Read the questions carefully to understand which formulas or theorems will be used in them to obtain the correct answers.
Refer to the examples of Mean proportion to understand the Right sequence of steps you have to follow to solve a particular problem.
Make sure that you know the derivations of a formula or a theorem as they will come in handy while solving a complex question based on Mean proportion.
Do not use any shortcuts to solve a question. Since there is a step-by-step marking in your maths exam, you should solve a question in the Right manner by mentioning every step.
Refer to the Mean Proportional whenever you are stuck on a question.
Go through all the formulas thoroughly so that you do not forget them while questions related to Mean Proportional.
Apart from the derivations and formulas, you should also know the definitions of each concept to understand its Meaning.
Facts to Remember
In geometric Mean or Mean proportion, the values of both the ‘x’ are equal.
Mean Proportion is also referred to as Geometric Mean
FAQs on Mean Proportional Explained with Concept and Method
1. What is mean proportional in mathematics?
The mean proportional between two numbers is the number that lies between them in a proportion, and it is equal to the square root of their product. If a and b are two positive numbers, then the mean proportional x satisfies a : x = x : b, which gives x = √(ab). It is also called the geometric mean of two numbers and is widely used in ratios, proportions, and geometry.
2. What is the formula for mean proportional?
The formula for the mean proportional between two positive numbers a and b is x = √(ab). This comes from the proportion a : x = x : b.
- Start with a/x = x/b
- Cross-multiply: x² = ab
- Take square root: x = √(ab)
3. How do you find the mean proportional between two numbers?
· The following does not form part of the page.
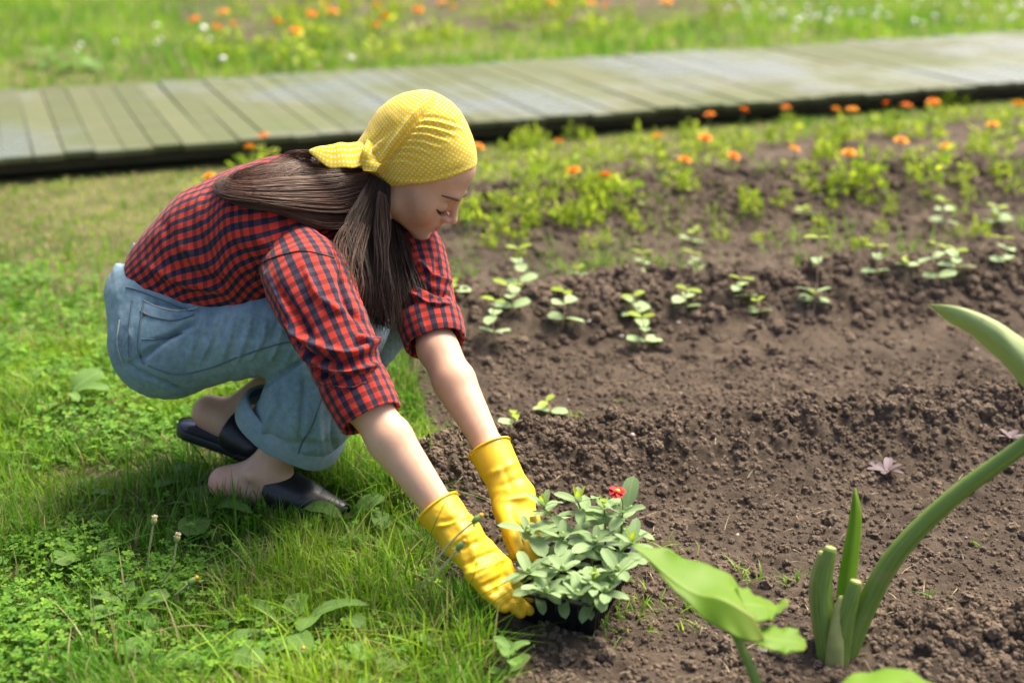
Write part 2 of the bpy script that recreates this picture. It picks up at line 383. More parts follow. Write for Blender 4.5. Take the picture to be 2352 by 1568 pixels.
def m_scarf():
    s = NT('yellow_dotted_cotton'); vo = s.n('ShaderNodeTexVoronoi'); vo.feature = 'F1'; vo.voronoi_dimensions = '2D'; vo.inputs['Scale'].default_value = 1.0; vo.inputs['Randomness'].default_value = 0.0
    s.l(s.uv(), vo.inputs['Vector']); d = s.ramp(vo.outputs['Distance'], [(.22, 1.0), (.32, 0.0)])
    c = s.mix(d, s.mix(s.noise(20, 3), (.74, .53, .012), (.82, .62, .022)), (.80, .76, .52)); s.col(c).set(Roughness=.8, Sheen_Weight=.1); s.b.inputs['Specular IOR Level'].default_value = .2
    s.bump(s.noise(55, 4), .2, .002); s.translucent((.80, .60, .03), .22); return s.m
M['scarf'] = m_scarf()
_s = NT('yellow_rubber'); _s.col(_s.mix(_s.ramp(_s.noise(26, 5, rough=.65), [(.60, 0.0), (.74, .55)]), _s.mix(_s.noise(14, 4), (.62, .37, .004), (.74, .48, .008)), (.20, .12, .04))).set(Roughness=.5); _s.bump(_s.math('ADD', _s.noise(22, 3, dist=.8), s2 := _s.math('MULTIPLY', _s.noise(300, 2), .08)), .25, .004); M['glove'] = _s.m
_s = NT('black_leather'); _s.col(_s.mix(_s.noise(18, 4), (.008, .008, .010), (.020, .020, .024))).set(Roughness=.36); _s.bump(_s.noise(120, 4), .25, .001); M['leather'] = _s.m
M['sole'] = m_plain('black_shoe_sole', (.012, .012, .014), .45, .2, 30)
M['insole'] = m_plain('shiny_insole', (.045, .050, .060), .25, .2, 20)
M['plastic'] = m_plain('black_plastic', (.010, .010, .011), .38, .2, 20)
M['compost'] = m_soil('dark_compost', (.012, .009, .007), (.045, .033, .025))
def m_hair():
    s = NT('brown_hair'); s.col(s.mix(1.0, s.attr(), s.mix(s.noise(60, 3), (.85, .85, .85), (1.15, 1.12, 1.1)), 'MULTIPLY')).set(Roughness=.5); s.b.inputs['Specular IOR Level'].default_value = .3; return s.m
M['hair'] = m_hair()
M['brow'] = m_plain('brown_brow_hair', (.075, .045, .030), .7)
M['lash'] = m_plain('dark_lashes', (.020, .013, .010), .7)
M['stone'] = m_plain('pale_pebble', (.34, .29, .26), .85, .3, 40)
M['rivet'] = m_plain('copper_rivet', (.16, .08, .05), .4, .1, 20, Metallic=.8)

# ------------------------------------------------------------------ setting: ground, soil bed, boardwalk
BED_PX = [(1105, 1720), (1075, 1480), (985, 1320), (930, 1180), (930, 1020), (900, 900), (930, 760), (990, 640), (1010, 540), (1030, 470), (1075, 425), (1300, 385), (1500, 350), (1900, 305), (2352, 262), (2700, 235)]
BED = np.array([G(*p)[:2] for p in BED_PX] + [np.array((6.5, 4.5)), np.array((4.5, .9)), np.array((.1, 1.0))])
def poly_sdf(x, y, poly):                           # positive inside
    ins = np.zeros(x.shape, bool); d = np.full(x.shape, 1e9)
    for i in range(len(poly)):
        a = poly[i]; b = poly[(i+1) % len(poly)]; e = b-a
        t = np.clip(((x-a[0])*e[0]+(y-a[1])*e[1])/(e@e), 0, 1); d = np.minimum(d, np.hypot(x-a[0]-t*e[0], y-a[1]-t*e[1]))
        c = ((a[1] > y) != (b[1] > y)) & (x < e[0]*(y-a[1])/(e[1] if abs(e[1]) > 1e-9 else 1e-9)+a[0]); ins ^= c
    return np.where(ins, d, -d)
def bed_d(x, y):
    return poly_sdf(x, y, BED)+.07*(fbm(x*5, y*5, 40, 3)-.5)
RDG = nrm(G(2300, 1000)[:2]-G(1050, 1115)[:2]); RPN = np.array([-RDG[1], RDG[0]]); R0 = G(1050, 1115)[:2]
def ridge_coord(px, py): return (G(px, py)[:2]-R0)@RPN
RID = [(0.0, .135, .090), (ridge_coord(1500, 745), .19, .115), (ridge_coord(1700, 470), .34, .08)]
def soil_h(x, y):
    s = (x-R0[0])*RPN[0]+(y-R0[1])*RPN[1]; s = s+.10*(fbm(x*1.7, y*1.7, 3, 2)-.5)
    h = np.zeros_like(x); rough = np.full_like(x, .30)
    for c, wd, a in RID:
        g = np.exp(-((s-c)/wd)**2); h = h+a*g; rough = np.maximum(rough, g)
    c = G(2330, 1500)[:2]; g = np.exp(-(((x-c[0])/.36)**2+((y-c[1])/.11)**2)); h = h+.055*g; rough = np.maximum(rough, g)
    c = G(1700, 1640)[:2]; g = np.exp(-(((x-c[0])/.5)**2+((y-c[1])/.07)**2)); rough = np.maximum(rough, .8*g); h = h+.02*g
    rough = rough*(.55+.9*fbm(x*3, y*3, 61, 3))
    h = h+.030*(fbm(x*4, y*4, 8, 3)-.5)
    x = x+.010*(fbm(x*45, y*45, 91, 2)-.5); y = y+.010*(fbm(x*45, y*45, 95, 2)-.5)
    cl = domes(x, y, .070, 21, .5)*.55+domes(x, y, .034, 33, .7)*.75+domes(x, y, .017, 47, .8)*.8
    return h+rough*cl*1.25+(.3+rough)*domes(x, y, .0125, 59, .7)*.75+.004*(fbm(x*60, y*60, 9, 2)-.5)
def lawn_h(x, y): return .012*(fbm(x*2.5, y*2.5, 71, 3)-.5)
def ground_z(x, y):
    x = np.asarray(x, float); y = np.asarray(y, float); b = bed_d(x, y)
    return np.where(b > 0, soil_h(x, y)-.02*np.clip(1-b/.06, 0, 1), lawn_h(x, y))
def Gs(px, py):                                     # photo position -> point on the uneven ground
    z = 0.0
    for _ in range(6): g = G(px, py, z); z = .5*z+.5*gz(g[0], g[1])
    return G(px, py, z)
def gz(x, y): return float(ground_z(np.array([x]), np.array([y]))[0])
def grid_mesh(xs, ys, hf):
    X, Y = np.meshgrid(xs, ys); V = np.stack([X, Y, hf(X, Y)], -1).reshape(-1, 3); n = len(xs)
    i = np.arange(len(ys)-1)[:, None]*n+np.arange(n-1)[None]; F = np.stack([i, i+1, i+n+1, i+n], -1).reshape(-1, 4); return V, F
def var_axis(a, segs):                              # list of (end, step start, step end)
    out = [a]; x = a
    for e, s0, s1 in segs:
        b = x
        while x < e: x += s0+(s1-s0)*(x-b)/max(e-b, 1e-6); out.append(x)
    return np.array(out)
xs = np.concatenate([-var_axis(.05, [(3, .05, .08), (8, .1, .4), (80, .6, 9)])[::-1], var_axis(.0, [(4, .05, .08), (9, .1, .4), (80, .6, 9)])])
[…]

To find the mean proportional between two numbers, multiply them and take the square root of the product.
- Step 1: Multiply the numbers: ab
- Step 2: Take the square root: √(ab)
4. Can you give an example of mean proportional?
Yes, the mean proportional between 3 and 12 is 6. Using the formula x = √(ab):
- x = √(3 × 12)
- x = √36
- x = 6
5. What is the difference between mean proportional and third proportional?
The mean proportional lies between two numbers, while the third proportional is a third number related to two given numbers in proportion.
- Mean proportional between a and b: x = √(ab)
- Third proportional to a and b: c where a : b = b : c, so c = b²/a
6. Is mean proportional the same as geometric mean?
Yes, the mean proportional of two numbers is exactly the same as their geometric mean. For two positive numbers a and b, both are defined as √(ab). The term “mean proportional” is commonly used in ratio and proportion problems, while “geometric mean” is used in statistics and algebra.
7. What are the properties of mean proportional?
The mean proportional has important properties related to ratios and products.
- If x is the mean proportional between a and b, then x² = ab.
- It forms a continued proportion: a : x = x : b.
- For positive numbers, it always lies between a and b.
- It is equal to the geometric mean √(ab).
8. Can the mean proportional be negative?
The mean proportional is generally taken as the positive square root of the product of two positive numbers. Since x = √(ab), it is defined only when ab ≥ 0 in real numbers. In most school-level problems involving ratios and proportions, a and b are positive, so the mean proportional is also positive.
9. How is mean proportional used in geometry?
In geometry, the mean proportional is used in similar triangles and right triangle properties. For example:
- In a right triangle, the altitude to the hypotenuse is the mean proportional between the two segments of the hypotenuse.
- If the segments are a and b, then altitude² = ab.
10. What is the relationship between mean proportional and continued proportion?
A mean proportional creates a continued proportion between three numbers. If x is the mean proportional between a and b, then a : x = x : b, which is called a continued proportion. From this relation, we get x² = ab and therefore x = √(ab). Continued proportion is the foundational concept behind the mean proportional.